Authors, stop creating static characters who do nothing but fornicate, kill, and miraculously come out on top. J.D. Salinger created one of the most dynamic and inspirational characters known to literature in under 300 pages and you can't do it with 20 years of serialized writing? No wonder people have stopped reading.

Give them something to fall in love with. Give them something to cherish. One of my favorite quotes from J.D. Salinger actually comes from Catcher in the Rye, "What really knocks me out is a book that, when you're all done reading it, you wish the author that wrote it was a terrific friend of yours and you could call him up on the phone whenever you feel like it."

Give the world a reason to believe in the sanctity of the written word again. You just may find that you are its saving grace.

"No matter how busy you may think you are, you must find time for reading, or surrender yourself to self-chosen ignorance." - Confucius

More from E.M. Wollof from SLN Others Are Reading


  • Hooray for diatribes! Kudos on an insightful article dealing with one of the most troubling social issues of our time.

    I do take exception to your final point, though. While I love the work of the more serious literary talents that you referenced, I think that the work of certain entertainment novelists is vital to get people reading again. Everyone has different tastes, and I think that the Pattersons, Clancys, and Kings of the world are doing their part to encourage people to exercise their imaginations.

    Bottom line: Pick up a book people! You might be surprised what you find.

  • I will grant you King, but only because of the Dark Tower series. I just don't see the same type of character development in these serialized novels that I see in some of the more "classic" literature.

    I am not discounting modern authors at all. I am just not that big a fan (obviously) of the same formulas being used over and over again to SELL books. Patterson does this better than anyone around.

  • For those of you looking for some good contemporary fiction, check out the link below...

    By no means have I read everything on this list, but I have read a few. Some faves:

    Freedom - Jonathan Franzen
    Inherent Vice - Thomas Pynchon (Soon to be made into a film by Paul Thomas Anderson!)
    No Country for Old Men - Cormac McCarthy (Also made into a film by the amazing Coen Bros.)
    Jonathan Strange and Mr. Norrell - Suzannah Clarke
    Everyman - Philip Roth

  • "Everyman" and "No Country For Old Men" are both fantastic folks. I was also a huge fan of "American Gods" by Neil Gaiman, number 22 on the list.

    Mr. McCarthy, I am surprised to see a such a list appear on this entry, essentially devoid of Pattersons, Kings, and Crichtons. What gives?

  • This list focuses on the experience of analyzing literary excellence, not the joy of reading entertainment fiction... Yes, the HP series belongs in the literary excellence category.

    With that said, you don't have to love the dynamics of theme, syntax, motif, etc. to love reading. Especially as a young person.

  • Ah, but aren't those things what help to create and mold great reading experiences?

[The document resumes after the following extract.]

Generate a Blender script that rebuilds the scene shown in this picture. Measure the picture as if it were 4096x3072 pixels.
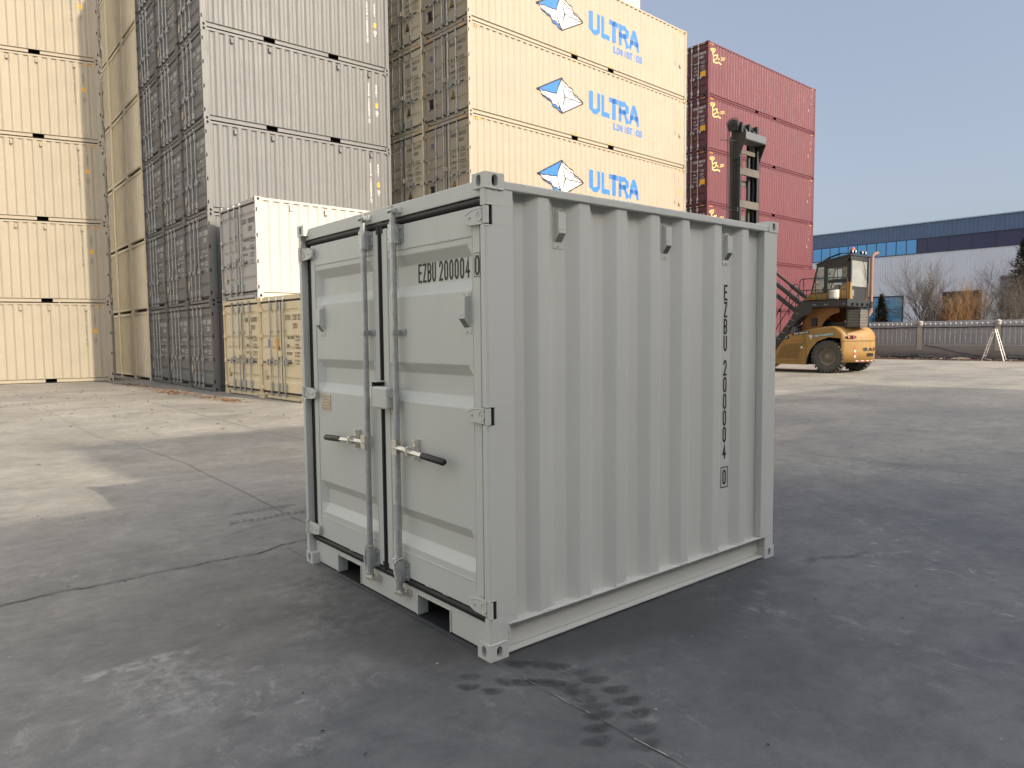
import bpy, bmesh, math, random
from mathutils import Vector, Matrix
R = math.radians
sc = bpy.context.scene
for o in list(bpy.data.objects): bpy.data.objects.remove(o)
COL = sc.collection

# ------------------------------------------------------------------ camera
cd = bpy.data.cameras.new('camera'); cam = bpy.data.objects.new('camera', cd); COL.objects.link(cam); sc.camera = cam
yaw, pitch, roll = 0.875962948, -0.0671114395, -0.00959346408
F = Vector((math.cos(yaw)*math.cos(pitch), math.sin(yaw)*math.cos(pitch), math.sin(pitch)))
Rt = Vector((math.sin(yaw), -math.cos(yaw), 0)); Up = Rt.cross(F)
c_, s_ = math.cos(roll), math.sin(roll)
Rr = c_*Rt + s_*Up; Ur = -s_*Rt + c_*Up
M = Matrix(((Rr.x, Ur.x, -F.x), (Rr.y, Ur.y, -F.y), (Rr.z, Ur.z, -F.z))).to_4x4()
M.translation = (-2.01165, -2.59013, 1.53951)
cam.matrix_world = M
cd.sensor_width = 36; cd.sensor_fit = 'HORIZONTAL'; cd.lens = 36*2861.95/4096
cd.clip_start = 0.05; cd.clip_end = 2000
sc.render.resolution_x = 1024; sc.render.resolution_y = 768

# ------------------------------------------------------------------ light
w = bpy.data.worlds.new('World'); sc.world = w; w.use_nodes = True
nt = w.node_tree; nt.nodes.clear()
sky = nt.nodes.new('ShaderNodeTexSky'); sky.sky_type = 'NISHITA'; sky.sun_disc = False
SUN_E = R(30); SUN_A = math.atan2(0.179, -0.984)
sky.sun_elevation = SUN_E; sky.sun_rotation = SUN_A
sky.air_density = 1.0; sky.dust_density = 2.2; sky.ozone_density = 1.0; sky.altitude = 0
bg = nt.nodes.new('ShaderNodeBackground'); bg.inputs[1].default_value = 0.15
wo = nt.nodes.new('ShaderNodeOutputWorld')
hs = nt.nodes.new('ShaderNodeHueSaturation'); hs.inputs['Saturation'].default_value = .66; nt.links.new(sky.outputs[0], hs.inputs['Color'])
# sky gain by height: brightened overhead to fill the shade, dimmed low down
tcw = nt.nodes.new('ShaderNodeTexCoord'); sxw = nt.nodes.new('ShaderNodeSeparateXYZ'); nt.links.new(tcw.outputs['Generated'], sxw.inputs[0])
rw = nt.nodes.new('ShaderNodeValToRGB'); nt.links.new(sxw.outputs[2], rw.inputs[0]); ew = rw.color_ramp.elements
ew[0].position = 0.; ew[0].color = (.36, .36, .37, 1); ew[1].position = .85; ew[1].color = (1., .99, .96, 1)
for ps, cl in ((.12, (.36, .36, .38)), (.25, (.42, .41, .42)), (.42, (.50, .49, .49)), (.60, (.85, .84, .82))):
    q = ew.new(ps); q.color = (*cl, 1)
mw = nt.nodes.new('ShaderNodeMix'); mw.data_type = 'RGBA'; mw.blend_type = 'MULTIPLY'; mw.inputs[0].default_value = 1; nt.links.new(hs.outputs[0], mw.inputs[6]); nt.links.new(rw.outputs[0], mw.inputs[7])
r2 = nt.nodes.new('ShaderNodeValToRGB'); mrw = nt.nodes.new('ShaderNodeMapRange'); mrw.inputs[1].default_value = -1; mrw.inputs[2].default_value = 1  # added sky glow: warm northwest fills the doors, southeast the side ribs
dn = nt.nodes.new('ShaderNodeVectorMath'); dn.operation = 'DOT_PRODUCT'; nt.links.new(tcw.outputs['Generated'], dn.inputs[0]); dn.inputs[1].default_value = (.60, -.80, 0); nt.links.new(dn.outputs['Value'], mrw.inputs[0]); nt.links.new(mrw.outputs[0], r2.inputs[0]); e2 = r2.color_ramp.elements
e2[0].position = .0; e2[0].color = (1.0, .81, .58, 1); e2[1].position = 1.; e2[1].color = (.76, .71, .64, 1)
for ps, cl in ((.20, (.92, .76, .57)), (.42, (.41, .40, .40)), (.70, (.40, .40, .40)), (.86, (.60, .585, .565))):
    q = e2.new(ps); q.color = (*cl, 1)
mw2 = nt.nodes.new('ShaderNodeMix'); mw2.data_type = 'RGBA'; mw2.blend_type = 'MULTIPLY'; mw2.inputs[0].default_value = 1; nt.links.new(mw.outputs[2], mw2.inputs[6]); nt.links.new(r2.outputs[0], mw2.inputs[7])
bg.inputs[1].default_value = 0.15
mgain = nt.nodes.new('ShaderNodeMix'); mgain.data_type = 'RGBA'; mgain.blend_type = 'MULTIPLY'; mgain.inputs[0].default_value = 1; mgain.clamp_result = False; nt.links.new(mw2.outputs[2], mgain.inputs[6]); mgain.inputs[7].default_value = (2.5, 2.5, 2.5, 1)
nt.links.new(mgain.outputs[2], bg.inputs[0]); nt.links.new(bg.outputs[0], wo.inputs[0])
sl = bpy.data.lights.new('sun', 'SUN'); sl.energy = 1.8; sl.angle = R(0.6); sl.color = (1.0, 0.88, 0.72)
so = bpy.data.objects.new('sun', sl); COL.objects.link(so)
sd = Vector((0.179*math.cos(SUN_E), -0.984*math.cos(SUN_E), math.sin(SUN_E)))
so.rotation_euler = sd.to_track_quat('Z', 'Y').to_euler(); so.location = sd*60
sc.view_settings.view_transform = 'Standard'; sc.view_settings.look = 'None'
sc.view_settings.exposure = 1.42; sc.view_settings.gamma = 1.0; sc.view_settings.use_curve_mapping = False
sc.cycles.use_denoising = True
sc.cycles.max_bounces = 8; sc.cycles.diffuse_bounces = 4; sc.cycles.glossy_bounces = 4
sc.cycles.transparent_max_bounces = 12; sc.cycles.sample_clamp_indirect = 6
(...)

Is it not possible that readership has declined in part to that type of thought process? That we have lowered our standards so far they have finally fallen off?

    I know you have seen the same degradation in our youth that I have. Maybe it is time we stop shrugging off these steadily declining standards and start raising the bar.

  • Many points well taken - long story short - that's why if I'm going to read anything (meaning a book) I go directly to the bible and read the history and stories of Jesus.

  • There is much to be found in the fiction of The Bible, there is no arguing there.